Sì, lei è un raffinatissimo cane randagio: ed è questo l’altro grande tema dei Padri lontani. La mancanza di appartenenza, di “patria”, di identità, a volte fieramente perseguita, a volte più sofferta, a volte soltanto registrata come dato di fatto. Un’estraneità che sente anche rispetto al mondo valdese, pure in parte il suo: “Non c’era legame tra me e quel mondo che mi restava esteriore. No, le povere e pietrose case in ombra, le quattro creste affilate, la donna dalla voce alta, chiara, segnata dalle erre, non mi erano parenti. La loro storia non mi precedeva, non ero venuta da quella.” Così come la distanza-vicinanza con la madre e con le proprie origini, chiuse nell’immagine degli anatroccoli nati da poco che inseguono il carro su cui le bambine lasciano la foresta dove sono state nascoste al padre e la loro infanzia, e l’elusione per tutta una vita di un dolore straziante, irreparabile e cancellato. Ritorno in Lettonia verrà parecchi anni dopo a colmare almeno in parte quella mutilazione.

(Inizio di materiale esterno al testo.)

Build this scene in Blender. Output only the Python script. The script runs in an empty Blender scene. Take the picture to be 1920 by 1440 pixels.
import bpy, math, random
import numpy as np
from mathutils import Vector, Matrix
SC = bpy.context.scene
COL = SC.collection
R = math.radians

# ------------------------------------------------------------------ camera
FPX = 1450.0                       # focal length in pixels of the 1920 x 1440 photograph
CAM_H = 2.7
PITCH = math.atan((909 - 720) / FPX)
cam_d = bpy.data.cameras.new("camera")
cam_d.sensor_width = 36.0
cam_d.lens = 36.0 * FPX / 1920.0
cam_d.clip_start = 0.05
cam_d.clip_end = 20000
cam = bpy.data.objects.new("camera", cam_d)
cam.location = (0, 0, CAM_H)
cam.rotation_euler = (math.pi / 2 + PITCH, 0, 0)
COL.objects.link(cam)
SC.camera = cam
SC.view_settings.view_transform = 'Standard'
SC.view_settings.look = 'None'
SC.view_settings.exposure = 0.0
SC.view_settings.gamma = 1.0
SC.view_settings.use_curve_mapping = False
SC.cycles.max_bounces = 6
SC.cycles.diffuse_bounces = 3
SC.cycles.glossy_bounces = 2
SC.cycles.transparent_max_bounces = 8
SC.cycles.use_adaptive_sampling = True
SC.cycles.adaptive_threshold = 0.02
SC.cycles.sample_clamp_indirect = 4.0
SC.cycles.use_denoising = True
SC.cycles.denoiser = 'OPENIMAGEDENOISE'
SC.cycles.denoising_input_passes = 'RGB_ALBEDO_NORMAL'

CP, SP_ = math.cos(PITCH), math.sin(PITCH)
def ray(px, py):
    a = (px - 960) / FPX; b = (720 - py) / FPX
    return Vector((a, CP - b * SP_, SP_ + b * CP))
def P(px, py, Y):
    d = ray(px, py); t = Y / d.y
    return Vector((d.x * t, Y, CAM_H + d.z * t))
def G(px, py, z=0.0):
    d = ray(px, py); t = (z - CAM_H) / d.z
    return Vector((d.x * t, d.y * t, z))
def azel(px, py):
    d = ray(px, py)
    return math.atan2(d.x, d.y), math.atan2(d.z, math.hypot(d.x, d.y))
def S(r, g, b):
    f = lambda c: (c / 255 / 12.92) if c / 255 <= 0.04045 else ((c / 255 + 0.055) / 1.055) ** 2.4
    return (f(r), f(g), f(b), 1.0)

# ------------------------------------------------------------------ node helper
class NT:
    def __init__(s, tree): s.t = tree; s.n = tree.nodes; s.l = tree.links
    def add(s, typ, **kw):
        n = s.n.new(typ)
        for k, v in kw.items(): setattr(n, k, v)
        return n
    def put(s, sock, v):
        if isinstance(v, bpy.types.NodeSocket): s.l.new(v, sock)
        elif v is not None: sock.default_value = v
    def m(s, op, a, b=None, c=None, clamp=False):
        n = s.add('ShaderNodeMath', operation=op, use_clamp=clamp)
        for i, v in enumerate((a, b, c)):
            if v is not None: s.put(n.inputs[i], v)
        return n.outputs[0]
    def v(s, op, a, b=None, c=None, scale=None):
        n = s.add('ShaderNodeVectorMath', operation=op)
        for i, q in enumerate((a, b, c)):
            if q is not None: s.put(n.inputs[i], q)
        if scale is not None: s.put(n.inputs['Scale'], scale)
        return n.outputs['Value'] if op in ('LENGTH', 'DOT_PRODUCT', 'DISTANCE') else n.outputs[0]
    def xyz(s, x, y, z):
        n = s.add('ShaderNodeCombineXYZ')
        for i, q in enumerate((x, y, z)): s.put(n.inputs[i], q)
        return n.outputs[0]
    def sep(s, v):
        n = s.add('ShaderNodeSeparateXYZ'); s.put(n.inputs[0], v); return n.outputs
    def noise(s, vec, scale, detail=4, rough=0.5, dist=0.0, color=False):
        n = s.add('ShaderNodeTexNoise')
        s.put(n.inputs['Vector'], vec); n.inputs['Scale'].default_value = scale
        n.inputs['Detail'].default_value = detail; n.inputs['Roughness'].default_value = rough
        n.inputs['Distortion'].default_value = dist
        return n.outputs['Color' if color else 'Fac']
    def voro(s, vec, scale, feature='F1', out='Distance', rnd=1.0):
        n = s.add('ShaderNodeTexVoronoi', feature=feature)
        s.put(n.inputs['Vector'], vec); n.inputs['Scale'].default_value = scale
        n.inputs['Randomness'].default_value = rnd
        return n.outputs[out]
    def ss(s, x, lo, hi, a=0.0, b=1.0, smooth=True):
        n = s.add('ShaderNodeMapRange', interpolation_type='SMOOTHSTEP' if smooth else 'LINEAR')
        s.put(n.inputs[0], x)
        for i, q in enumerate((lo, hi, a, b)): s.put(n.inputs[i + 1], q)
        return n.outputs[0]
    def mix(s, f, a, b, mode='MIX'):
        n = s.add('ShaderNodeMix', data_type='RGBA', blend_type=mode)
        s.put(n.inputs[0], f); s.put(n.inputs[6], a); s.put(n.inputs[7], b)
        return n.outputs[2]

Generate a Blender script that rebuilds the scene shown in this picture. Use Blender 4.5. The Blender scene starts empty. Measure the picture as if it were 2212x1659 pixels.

I padri lontani è un libro di pietra e di splendori. Marina Jarre non è una scrittrice metafisica, non cede mai al grido eall’eccesso (“Io non piango e non mi stupisco, io racconto”): la sua prosa rimane sempre asciutta, liscia e bellissima anche nei momenti di massima intensità. E forse è per questo che le sue aperture di lirismo, le sue magnifiche metafore, certe incredibili intuizioni nel suo studio penetrante della mente dei vivi erompono sulla pagina con tanta emozione e vividezza, grandiose come uno spettacolo naturale, come il ghiaccio della Düna che si spezza. I padri lontani, così indefinibile e originale, così simile alla sua altera autrice, era qualcosa che mancava del tutto nel panorama italiano di allora, prefigurando inconsapevolmente tutte le scritture autofinzionali di questi anni e le nuove direzioni che stanno prendendo; ed è quindi qualcosa che ancora ha molto da dire sulla scrittura e sugli umani nel nostro presente e nel nostro futuro, perché questo fanno i grandi libri. Continuano, e ci continuano.